Le lieutenant Diédhiou reconnaît que la remontée de la salinité n’a pas été entièrement mauvaise pour les populations des 17 villages limitrophes du PNLB.
Selon lui, ‘’grâce à la remontée de la salinité, des arches, des huîtres, et des coquillages sont apparus dans le Gandiole, à cause du bouleversement de l’écosystème marin, poussant les populations riveraines, en majorité des femmes, à se lancer dans l’élevage de fruits de mer’’.
Moussa Niang, éco-garde et ressortissant de la commune de Ndiébène Gandiole, souligne que la remontée de la salinité de la nappe phréatique et des terres, avec l’ouverture de la brèche, a transformé cette zone d’horticulture.

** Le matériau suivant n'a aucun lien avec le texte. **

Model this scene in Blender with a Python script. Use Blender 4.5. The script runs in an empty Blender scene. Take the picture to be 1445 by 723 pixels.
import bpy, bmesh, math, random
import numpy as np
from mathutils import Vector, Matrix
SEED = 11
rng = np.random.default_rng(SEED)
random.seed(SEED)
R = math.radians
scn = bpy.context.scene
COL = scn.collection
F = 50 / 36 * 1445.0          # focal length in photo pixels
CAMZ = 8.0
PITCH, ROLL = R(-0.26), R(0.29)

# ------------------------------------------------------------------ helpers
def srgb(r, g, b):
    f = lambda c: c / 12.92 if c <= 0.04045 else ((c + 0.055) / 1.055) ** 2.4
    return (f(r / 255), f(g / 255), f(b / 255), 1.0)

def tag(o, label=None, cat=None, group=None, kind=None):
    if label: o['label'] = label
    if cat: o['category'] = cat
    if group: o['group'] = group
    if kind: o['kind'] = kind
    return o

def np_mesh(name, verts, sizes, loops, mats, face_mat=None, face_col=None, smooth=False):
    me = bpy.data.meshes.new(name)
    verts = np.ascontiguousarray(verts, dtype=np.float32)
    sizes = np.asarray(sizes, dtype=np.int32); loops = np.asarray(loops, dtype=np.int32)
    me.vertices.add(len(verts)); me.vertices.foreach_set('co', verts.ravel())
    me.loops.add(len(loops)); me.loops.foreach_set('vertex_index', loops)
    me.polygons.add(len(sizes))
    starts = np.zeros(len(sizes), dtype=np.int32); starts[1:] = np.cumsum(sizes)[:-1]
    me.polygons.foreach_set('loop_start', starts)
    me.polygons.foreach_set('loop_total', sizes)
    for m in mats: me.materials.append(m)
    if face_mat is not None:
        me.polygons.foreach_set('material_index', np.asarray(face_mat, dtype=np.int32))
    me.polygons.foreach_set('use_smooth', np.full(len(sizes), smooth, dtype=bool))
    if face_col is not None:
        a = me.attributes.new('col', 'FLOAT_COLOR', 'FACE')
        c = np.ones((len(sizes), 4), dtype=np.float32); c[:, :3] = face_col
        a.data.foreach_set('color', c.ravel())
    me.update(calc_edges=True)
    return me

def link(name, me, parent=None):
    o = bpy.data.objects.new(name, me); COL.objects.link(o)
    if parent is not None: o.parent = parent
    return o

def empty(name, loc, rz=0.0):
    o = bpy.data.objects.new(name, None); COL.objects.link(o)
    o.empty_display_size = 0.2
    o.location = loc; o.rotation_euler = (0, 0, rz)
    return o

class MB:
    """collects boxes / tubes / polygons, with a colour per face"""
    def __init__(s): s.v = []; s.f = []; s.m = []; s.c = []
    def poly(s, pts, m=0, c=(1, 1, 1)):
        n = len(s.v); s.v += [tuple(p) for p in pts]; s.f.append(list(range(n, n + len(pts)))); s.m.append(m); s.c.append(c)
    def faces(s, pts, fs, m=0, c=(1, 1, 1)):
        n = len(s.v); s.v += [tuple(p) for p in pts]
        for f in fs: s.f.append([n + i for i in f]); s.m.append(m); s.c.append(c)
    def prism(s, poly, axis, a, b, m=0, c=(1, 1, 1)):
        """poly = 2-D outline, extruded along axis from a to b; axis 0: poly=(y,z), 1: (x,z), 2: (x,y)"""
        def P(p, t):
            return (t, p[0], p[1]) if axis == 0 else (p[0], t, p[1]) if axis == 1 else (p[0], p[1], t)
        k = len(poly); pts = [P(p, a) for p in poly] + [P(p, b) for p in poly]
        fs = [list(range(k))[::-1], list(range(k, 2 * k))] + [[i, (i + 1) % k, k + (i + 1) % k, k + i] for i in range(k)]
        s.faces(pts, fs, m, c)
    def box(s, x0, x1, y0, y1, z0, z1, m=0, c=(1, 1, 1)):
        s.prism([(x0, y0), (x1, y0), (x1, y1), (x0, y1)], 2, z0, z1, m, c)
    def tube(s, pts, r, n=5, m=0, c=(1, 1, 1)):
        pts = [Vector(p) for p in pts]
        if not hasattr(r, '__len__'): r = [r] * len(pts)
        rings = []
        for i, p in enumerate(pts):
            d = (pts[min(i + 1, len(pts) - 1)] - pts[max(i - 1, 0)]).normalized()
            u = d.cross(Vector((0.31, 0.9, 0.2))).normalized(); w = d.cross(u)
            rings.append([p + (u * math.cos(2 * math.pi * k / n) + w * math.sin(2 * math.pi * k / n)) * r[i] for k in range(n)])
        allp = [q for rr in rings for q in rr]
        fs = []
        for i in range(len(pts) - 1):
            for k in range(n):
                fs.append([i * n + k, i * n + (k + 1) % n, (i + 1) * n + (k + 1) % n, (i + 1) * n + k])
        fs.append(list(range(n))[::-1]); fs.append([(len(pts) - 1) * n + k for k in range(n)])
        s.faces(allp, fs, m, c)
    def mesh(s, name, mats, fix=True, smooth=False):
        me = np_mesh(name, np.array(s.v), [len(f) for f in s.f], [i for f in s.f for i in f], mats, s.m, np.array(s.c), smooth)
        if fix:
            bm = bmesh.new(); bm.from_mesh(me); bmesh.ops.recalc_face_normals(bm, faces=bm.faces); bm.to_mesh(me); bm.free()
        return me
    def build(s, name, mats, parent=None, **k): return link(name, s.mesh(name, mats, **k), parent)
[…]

Moussa Niang, éco- garde habitant la commune de Ndiobène Gandiole
‘’Les activités touchées par les effets de la brèche sont l’horticulture, mais les femmes s’adonnent maintenant à l’ostréiculture, la récolte des arches et des fruits de mer’’, renseigne M. Niang. Il rappelle que ces espèces y avaient été observées en 2008.
Ce changement de l’écosystème a permis aux femmes qui avaient perdu leurs terres de se reconvertir dans l’ostréiculture et l’élevage de fruits de mer, s’est-il réjoui.
Pape Aldiouma Cissé, chargé de projet technique senior à l’Agence de développement municipal, (ADM) indique qu’avec l’appui de la Banque mondiale, le gouvernement du Sénégal a initié une étude de modélisation hydrodynamique de l’embouchure du fleuve Sénégal.
‘’Cette étude en cours nous permettra de voir comment va se comporter cette brèche durant les 50 prochaines années et d’apporter des solutions durables de stabilisation de la brèche’’, ajoute M. Cissé, par ailleurs coordonnateur du Projet de protection côtière à Saint-Louis (PPCS).